**MATERIAL PROVIDED:**
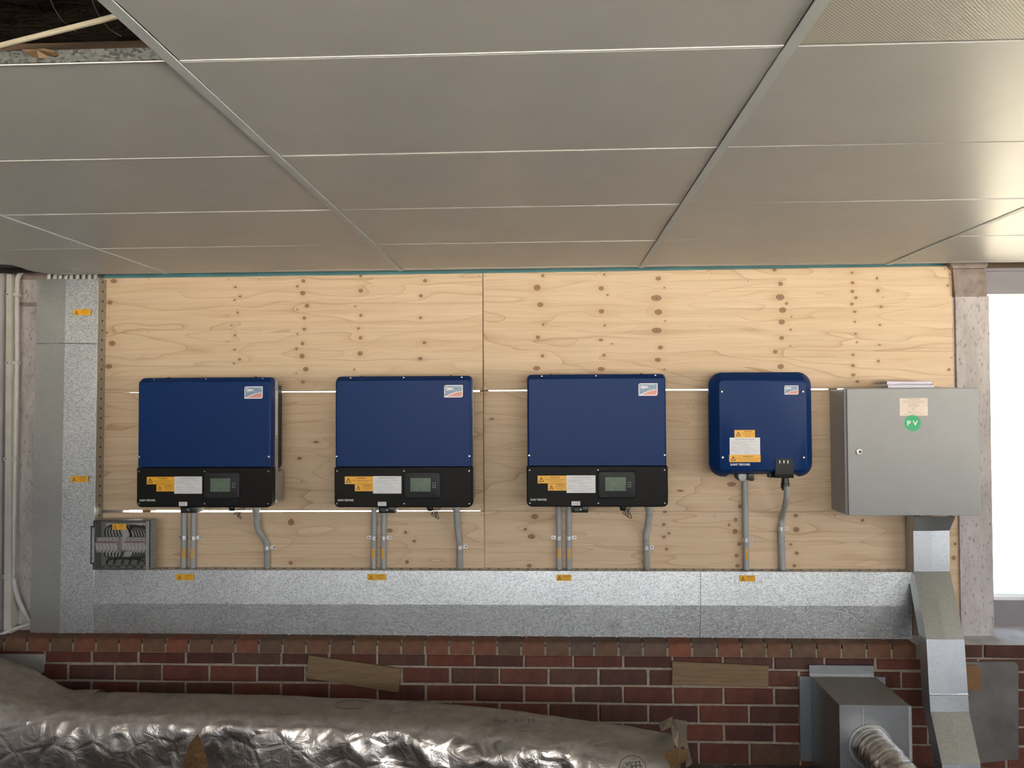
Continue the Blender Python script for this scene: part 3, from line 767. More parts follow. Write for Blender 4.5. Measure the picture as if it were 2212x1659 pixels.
sheets = []
sheets.append(ply([(222, 601), (1042, 590), (1042.6, 843), (216, 848)], 'upper left plywood sheet with brown knots, above the two left inverters'))
sheets.append(ply([(1043.6, 590), (2056, 574), (2062, 838), (1044.5, 842.5)], 'upper right plywood sheet with rows of dark knots, above third inverter and cabinet'))
sheets.append(ply([(216, 848.3), (1043, 846.4), (1044.6, 1103.2), (210, 1102)], 'middle left plywood sheet behind the two left inverters'))
sheets.append(ply([(1044.5, 845), (2062, 841), (2070, 1106.6), (1046, 1104.0)], 'middle right plywood sheet behind third inverter and small inverter'))
sheets.append(ply([(209, 1107.5), (1045.2, 1104.8), (1047, 1300), (206, 1300)], 'bottom left plywood sheet behind conduits, above the horizontal trunking'))
sheets.append(ply([(1046, 1104.3), (2070, 1106.9), (2077, 1370), (1047.6, 1370)], 'bottom right plywood sheet behind conduits of the third and small inverters'))
# studs carrying the sheets
for u, lab in ((1046, 'timber stud behind the vertical plywood joint'), (318, 'timber stud behind the left end of the plywood'), (1800, 'timber stud behind the plywood at the cabinet')):
    xs = P(u, 900, YF+.016).x
    tag(MB().box(-.022, .022, 0, .06, 0, CZ-ZS-.02).build('timber_stud', M['offcut'], loc=(xs, YF+.0155, ZS), smooth=0), lab, 'stud')
nm = MB(); n = 8; r = .0024
nm.loft([([(r*math.cos(2*PI*k/n), r*math.sin(2*PI*k/n)) for k in range(n)], .001), ([(r*math.cos(2*PI*k/n), r*math.sin(2*PI*k/n)) for k in range(n)], -.0004)])
nailm = nm.mesh('screw', M['timber'], 0)
for u, v in NAILS:
    p = P(u, v, YF)
    for o, (a, b, c, d) in sheets:
        if a <= p.x <= b and c <= p.z <= d:
            link('screw', nailm, o, (p.x-o.location.x, 0, p.z-o.location.z)); break
# bright plated screws / washers
for u, v in ((1287, 594.6), (1049, 840), (1289, 708.6), (1537.5, 706), (1293, 1109.6), (1544.5, 1114), (1803, 1112.6), (2053, 830)):
    p = P(u, v, YF)
    for o, (a, b, c, d) in sheets:
        if a <= p.x <= b and c <= p.z <= d:
            s_ = screw(o, p.x-o.location.x, p.z-o.location.z, 0, .0046, 'plated_screw'); break

# ================================================================== TRUNKING
YT = 4.052   # face of the trunking
# vertical trunking, left
t = thing('cable_trunking', P(140, 1371, YT), 'tall galvanised cable trunking down the left side, behind grey breaker box', 'trunking'); L = t.location.copy()


def vlid(vt, vb, uL, uM, uR, Y, mat_l, mat_r, name='lid', ridge=.006):
    """lid with a slight fold down its middle; u* = (top,bottom) pixel columns"""
    a = [P(uL[0], vt, Y), P(uL[1], vb, Y), P(uM[0], vt, Y), P(uM[1], vb, Y), P(uR[0], vt, Y), P(uR[1], vb, Y)]
    for k in (2, 3): a[k].y -= ridge
    th = Vector((0, .004, 0)); out = []
    for q, mt in (((1, 3, 2, 0), mat_l), ((3, 5, 4, 2), mat_r)):
        mb = MB(); p = [a[i]-L for i in q]
        mb.add(p+[x+th for x in p], [(0, 1, 2, 3), (7, 6, 5, 4), (0, 4, 5, 1), (1, 5, 6, 2), (2, 6, 7, 3), (3, 7, 4, 0)])
        o = mb.build(name, mt, t, smooth=0); out.append(o)
    return out


def ucol(u0, u1, v, v0=600, v1=1371): return u0+(u1-u0)*(v-v0)/(v1-v0)


for va, vb in ((603, 741.5), (743, 1371)):
    vlid(va, vb, (ucol(80, 65, va), ucol(80, 65, vb)), (ucol(144, 130, va), ucol(144, 130, vb)), (ucol(213, 201, va), ucol(213, 201, vb)), YT, M['galv_plain'], M['galv'])
q = [P(ucol(213, 201, v), v, YT) for v in (600, 1371)]
mb = MB(); a, b = q[0]-L, q[1]-L   # right wall of the trunking
zoff = Vector((.0, 0, 0))
mb.add([b, a, a+Vector((0, YF-YT-.001, 0)), b+Vector((0, YF-YT-.001, 0)), b-Vector((.003, 0, 0)), a-Vector((.003, 0, 0)), a+Vector((-.003, YF-YT-.001, 0)), b+Vector((-.003, YF-YT-.001, 0))],
       [(0, 3, 2, 1), (4, 5, 6, 7), (0, 1, 5, 4), (2, 3, 7, 6), (1, 2, 6, 5), (0, 4, 7, 3)])
o = mb.build('side_wall', M['galv_plain'], t, smooth=0); fixn(o.data)
mb = MB(); mb.add([b+Vector((-.002, -.004, 0)), a+Vector((-.002, -.004, 0)), a+Vector((.0015, -.004, 0)), b+Vector((.0015, -.004, 0)), b+Vector((-.002, 0, 0)), a+Vector((-.002, 0, 0)), a+Vector((.0015, 0, 0)), b+Vector((.0015, 0, 0))],
                  [(0, 3, 2, 1), (4, 5, 6, 7), (0, 1, 5, 4), (2, 3, 7, 6), (1, 2, 6, 5), (0, 4, 7, 3)])
o = mb.build('folded_edge', M['galv_edge'], t, smooth=0); fixn(o.data)
ql = [P(ucol(80, 65, v), v, YT)-L for v in (603, 1371)]
mb = MB(); a, b = ql
mb.add([b, a, a+Vector((0, .07, 0)), b+Vector((0, .07, 0)), b+Vector((.003, 0, 0)), a+Vector((.003, 0, 0)), a+Vector((.003, .07, 0)), b+Vector((.003, .07, 0))], [(0, 3, 2, 1), (4, 5, 6, 7), (0, 1, 5, 4), (2, 3, 7, 6), (1, 2, 6, 5), (0, 4, 7, 3)])
o = mb.build('side_wall', M['galv_plain'], t, smooth=0); fixn(o.data)
hm = MB(); hm.cyl((0, 0, 0), .0055, .0004, 'x', 10); hm_ = hm.mesh('knockout_hole', M['dark'], 0)
for k in range(26):
    v = 606.5+21.2*k
    if v > 1118: break
    p = P(ucol(213, 201, v), v, YT)-L; o = link('knockout_hole', hm_, t, (p.x+.0006, .04, p.z))
for u0, v0, u1, v1 in ((157, 668, 197, 681), (152, 1028, 191.5, 1041.5)):
    p = P((u0+u1)/2, (v0+v1)/2, YT-.005)-L; s_ = (YT)/F
    o = sticker('y_duct', t, p.x, p.z, p.y, (u1-u0)*s_, (v1-v0)*s_)
# conduit stubs rising out of its top
for i, u in enumerate((106, 119, 130.5, 143, 154.5, 167.5, 181, 194, 206)):
    a = P(u-.8, 604, 4.085); b = P(u+6 if i < 4 else u+2.5, 560, 4.085); mb = MB(); mb.sweep([(0, 0, 0), b-a], .0115, 12)
    tag(mb.build('conduit_stub', M['pvc_white'], loc=a), 'pale conduit stub above the left trunking, %s of nine' % ('leftmost', 'second from left', 'third from left', 'fourth from left', 'middle one', 'fourth from right', 'third from right', 'second from right', 'rightmost')[i], 'conduit', 'row of conduit stubs above the left trunking')
# horizontal trunking
t = thing('cable_trunking', P(1085, 1376, YT), 'long galvanised cable trunking running horizontally under all the inverters', 'trunking'); L = t.location.copy()


def hl(u, l0, l1, u0=202, u1=1970): return l0+(l1-l0)*(u-u0)/(u1-u0)


for ua, ub in ((202, 1512.3), (1513.3, 1970)):
    A = [P(u, hl(u, a, b), YT)-L for a, b in ((1230.5, 1236), (1303, 1308.5), (1372, 1382)) for u in (ua, ub)]
    for k in (2, 3): A[k].y -= .007
    for k in (4, 5): A[k].y += .001
    th = Vector((0, .004, 0))
    for q, mt in (((2, 3, 1, 0), 'galv'), ((4, 5, 3, 2), 'galv')):
        p = [A[i] for i in q]; mb = MB(); mb.add(p+[x+th for x in p], [(0, 1, 2, 3), (7, 6, 5, 4), (0, 4, 5, 1), (1, 5, 6, 2), (2, 6, 7, 3), (3, 7, 4, 0)]); mb.build('lid', M[mt], t, smooth=0)
A = [P(202, 1230.5, YT)-L, P(1970, 1236, YT)-L]; D = Vector((0, YF-YT-.001, 0)); dz = Vector((0, 0, -.003))
mb = MB(); mb.add([A[0], A[1], A[1]+D, A[0]+D, A[0]+dz, A[1]+dz, A[1]+D+dz, A[0]+D+dz], [(0, 1, 2, 3), (7, 6, 5, 4), (0, 4, 5, 1), (1, 5, 6, 2), (2, 6, 7, 3), (3, 7, 4, 0)]); o = mb.build('top_wall', M['galv_plain'], t, smooth=0); fixn(o.data)
A = [P(202, 1371, YT)-L, P(1970, 1381, YT)-L]
mb = MB(); mb.add([A[0], A[1], A[1]+D, A[0]+D, A[0]+dz*-1, A[1]-dz, A[1]+D-dz, A[0]+D-dz], [(0, 1, 2, 3), (7, 6, 5, 4), (0, 4, 5, 1), (1, 5, 6, 2), (2, 6, 7, 3), (3, 7, 4, 0)]); o = mb.build('bottom_wall', M['galv_plain'], t, smooth=0); fixn(o.data)
A = P(1970, 1236, YT)-L; B = P(1970, 1381, YT)-L
mb = MB(); mb.add([A, B, B+D, A+D, A-Vector((.003, 0, 0)), B-Vector((.003, 0, 0)), B+D-Vector((.003, 0, 0)), A+D-Vector((.003, 0, 0))], [(0, 1, 2, 3), (7, 6, 5, 4), (0, 4, 5, 1), (1, 5, 6, 2), (2, 6, 7, 3), (3, 7, 4, 0)]); o = mb.build('end_cap', M['galv_plain'], t, smooth=0); fixn(o.data)
hm = MB(); hm.box(-.007, .007, -.006, .006, 0, .0004); hm_ = hm.mesh('knockout_slot', M['dark'], 0)
k = 0; u = 352
while u < 1960:
    p = P(u, hl(u, 1230.5, 1236), YT)-L; link('knockout_slot', hm_, t, (p.x, .045, p.z+.0002)); u += 21.3
for u0, v0, u1, v1 in ((380, 1240, 419.5, 1253), (794, 1240, 834, 1253), (1202, 1241.5, 1234, 1254.5), (1598, 1243, 1631, 1256)):
    p = P((u0+u1)/2, (v0+v1)/2, YT-.004)-L; s_ = YT/F
    sticker('y_duct', t, p.x, p.z, p.y-.001, (u1-u0)*s_, (v1-v0)*s_)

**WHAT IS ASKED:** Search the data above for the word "from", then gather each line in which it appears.

**WRITTEN SOLUTION:**
Continue the Blender Python script for this scene: part 3, from line 767. More parts follow. Write for Blender 4.5. Measure the picture as if it were 2212x1659 pixels.
    tag(mb.build('conduit_stub', M['pvc_white'], loc=a), 'pale conduit stub above the left trunking, %s of nine' % ('leftmost', 'second from left', 'third from left', 'fourth from left', 'middle one', 'fourth from right', 'third from right', 'second from right', 'rightmost')[i], 'conduit', 'row of conduit stubs above the left trunking')